Komisi HAM PBB terus berkomunikasi dengan China untuk ke Xinjiang.

Rep: Kamran Dikarma/ Red: Teguh Firmansyah
Michelle Bachelet.
Foto: Republika/Agung Supriyanto
Michelle Bachelet.

REPUBLIKA.CO.ID, JENEWA -- Komisaris Tinggi PBB untuk Hak Asasi Manusia (HAM) Michelle Bachelet kembali menyoroti situasi HAM di Provinsi Xinjiang, China. Menurutnya, laporan tentang adanya pelanggaran HAM di sana tetap bermunculan.

“Laporan ini datang dari berbagai sumber. Tapi konsisten dengan praktik kami yang biasa, tim saya mencoba untuk memvalidasi materi yang kami terima tentang masalah ini,” kata Bachelet pada Rabu (9/12), dikutip laman Yeni Safak.

Baca Juga

Menurut dia, saat ini kantornya masih melanjutkan komunikasi dengan Pemerintah China untuk membahas kunjungan ke negara tersebut. Dia berharap proses itu akan menghasilkan akses yang berarti bagi tim PBB.

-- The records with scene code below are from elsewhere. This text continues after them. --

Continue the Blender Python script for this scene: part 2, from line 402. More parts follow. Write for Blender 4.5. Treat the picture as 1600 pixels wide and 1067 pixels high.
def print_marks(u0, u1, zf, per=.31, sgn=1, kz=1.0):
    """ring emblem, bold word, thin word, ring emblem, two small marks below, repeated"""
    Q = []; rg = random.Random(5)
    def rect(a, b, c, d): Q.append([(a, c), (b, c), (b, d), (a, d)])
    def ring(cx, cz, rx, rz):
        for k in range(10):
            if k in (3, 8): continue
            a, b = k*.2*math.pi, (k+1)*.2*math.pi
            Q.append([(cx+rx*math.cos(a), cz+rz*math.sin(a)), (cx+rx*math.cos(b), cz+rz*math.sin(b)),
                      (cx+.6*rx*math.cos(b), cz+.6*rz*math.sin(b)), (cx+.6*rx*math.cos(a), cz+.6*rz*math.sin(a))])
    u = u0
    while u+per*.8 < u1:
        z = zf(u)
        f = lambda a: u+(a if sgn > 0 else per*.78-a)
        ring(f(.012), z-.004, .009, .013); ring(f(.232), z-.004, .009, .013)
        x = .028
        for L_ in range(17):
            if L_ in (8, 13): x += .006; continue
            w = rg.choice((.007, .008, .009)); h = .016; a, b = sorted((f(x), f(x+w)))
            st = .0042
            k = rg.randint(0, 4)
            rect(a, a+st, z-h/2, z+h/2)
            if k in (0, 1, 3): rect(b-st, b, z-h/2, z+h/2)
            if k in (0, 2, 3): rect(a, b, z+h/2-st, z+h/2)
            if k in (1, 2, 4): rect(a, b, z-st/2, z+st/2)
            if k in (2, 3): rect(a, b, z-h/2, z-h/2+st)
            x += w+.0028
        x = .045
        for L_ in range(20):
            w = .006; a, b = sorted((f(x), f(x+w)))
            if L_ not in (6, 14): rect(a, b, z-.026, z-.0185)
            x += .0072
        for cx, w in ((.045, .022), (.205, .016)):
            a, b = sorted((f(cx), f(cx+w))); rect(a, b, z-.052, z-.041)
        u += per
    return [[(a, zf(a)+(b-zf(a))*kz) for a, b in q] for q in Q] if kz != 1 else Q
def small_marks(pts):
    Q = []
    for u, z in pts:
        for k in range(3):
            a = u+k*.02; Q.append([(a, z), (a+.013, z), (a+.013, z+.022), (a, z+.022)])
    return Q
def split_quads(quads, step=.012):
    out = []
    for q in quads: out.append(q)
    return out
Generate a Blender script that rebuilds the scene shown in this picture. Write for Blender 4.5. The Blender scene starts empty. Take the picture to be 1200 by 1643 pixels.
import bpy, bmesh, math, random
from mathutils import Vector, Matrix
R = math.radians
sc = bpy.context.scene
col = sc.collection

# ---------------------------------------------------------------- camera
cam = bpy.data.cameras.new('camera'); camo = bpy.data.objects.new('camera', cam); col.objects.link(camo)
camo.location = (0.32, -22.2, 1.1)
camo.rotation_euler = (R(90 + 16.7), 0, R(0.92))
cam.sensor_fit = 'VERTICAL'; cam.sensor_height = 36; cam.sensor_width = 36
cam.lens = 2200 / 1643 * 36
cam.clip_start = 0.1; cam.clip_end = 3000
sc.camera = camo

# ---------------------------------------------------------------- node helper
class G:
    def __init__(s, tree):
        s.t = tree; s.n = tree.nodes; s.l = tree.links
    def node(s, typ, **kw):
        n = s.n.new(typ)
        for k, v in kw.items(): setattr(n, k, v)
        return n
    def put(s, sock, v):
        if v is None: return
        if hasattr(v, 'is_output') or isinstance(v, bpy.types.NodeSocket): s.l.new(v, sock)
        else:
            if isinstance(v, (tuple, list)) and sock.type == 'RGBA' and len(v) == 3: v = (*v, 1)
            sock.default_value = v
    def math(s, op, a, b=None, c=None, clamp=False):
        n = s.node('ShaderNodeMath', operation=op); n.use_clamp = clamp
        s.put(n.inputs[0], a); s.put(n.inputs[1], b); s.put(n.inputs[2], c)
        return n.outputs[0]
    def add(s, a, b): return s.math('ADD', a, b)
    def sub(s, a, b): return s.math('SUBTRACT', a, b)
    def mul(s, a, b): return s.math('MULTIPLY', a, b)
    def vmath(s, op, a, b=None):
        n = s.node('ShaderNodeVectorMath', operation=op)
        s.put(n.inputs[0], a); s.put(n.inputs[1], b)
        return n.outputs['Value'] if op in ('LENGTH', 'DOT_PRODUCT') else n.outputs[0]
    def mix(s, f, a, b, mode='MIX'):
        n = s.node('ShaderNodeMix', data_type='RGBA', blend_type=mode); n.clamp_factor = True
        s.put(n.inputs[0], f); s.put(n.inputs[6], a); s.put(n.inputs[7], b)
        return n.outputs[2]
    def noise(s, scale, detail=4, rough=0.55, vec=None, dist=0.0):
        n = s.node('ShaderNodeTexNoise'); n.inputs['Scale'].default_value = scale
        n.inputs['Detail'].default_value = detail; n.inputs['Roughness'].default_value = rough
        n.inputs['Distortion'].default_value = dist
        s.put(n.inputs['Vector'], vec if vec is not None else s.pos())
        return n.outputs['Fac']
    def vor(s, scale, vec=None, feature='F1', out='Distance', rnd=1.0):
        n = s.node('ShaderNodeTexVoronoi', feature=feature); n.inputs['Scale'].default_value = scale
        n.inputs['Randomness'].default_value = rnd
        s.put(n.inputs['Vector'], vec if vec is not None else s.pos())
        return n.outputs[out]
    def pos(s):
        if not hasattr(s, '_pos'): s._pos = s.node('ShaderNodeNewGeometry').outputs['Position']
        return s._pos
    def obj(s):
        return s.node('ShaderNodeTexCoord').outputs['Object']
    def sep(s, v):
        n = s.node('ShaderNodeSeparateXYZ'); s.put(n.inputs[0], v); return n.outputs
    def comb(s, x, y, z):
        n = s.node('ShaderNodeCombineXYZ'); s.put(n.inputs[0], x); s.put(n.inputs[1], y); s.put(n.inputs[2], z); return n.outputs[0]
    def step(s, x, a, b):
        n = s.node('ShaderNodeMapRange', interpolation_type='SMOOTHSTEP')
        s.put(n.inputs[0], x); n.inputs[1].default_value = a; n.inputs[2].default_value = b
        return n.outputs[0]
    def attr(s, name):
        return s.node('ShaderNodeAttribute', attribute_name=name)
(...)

Saat berbicara di Dewan HAM PBB pada Februari lalu, Bachelet menyerukan akses untuk penyelidikan kondisi HAM di China. “Kami akan berusaha menganalisis secara mendalam situasi HAM di China, termasuk situasi anggota minoritas Uighur,” katanya.

Dia menekankan akan tetap berupaya memperoleh akses untuk melakukan hal itu. “Kami akan terus meminta akses tak terkekang bagi tim terdepan dalam persiapan untuk kunjungan yang diusulkan ini,” ujar Bachelet.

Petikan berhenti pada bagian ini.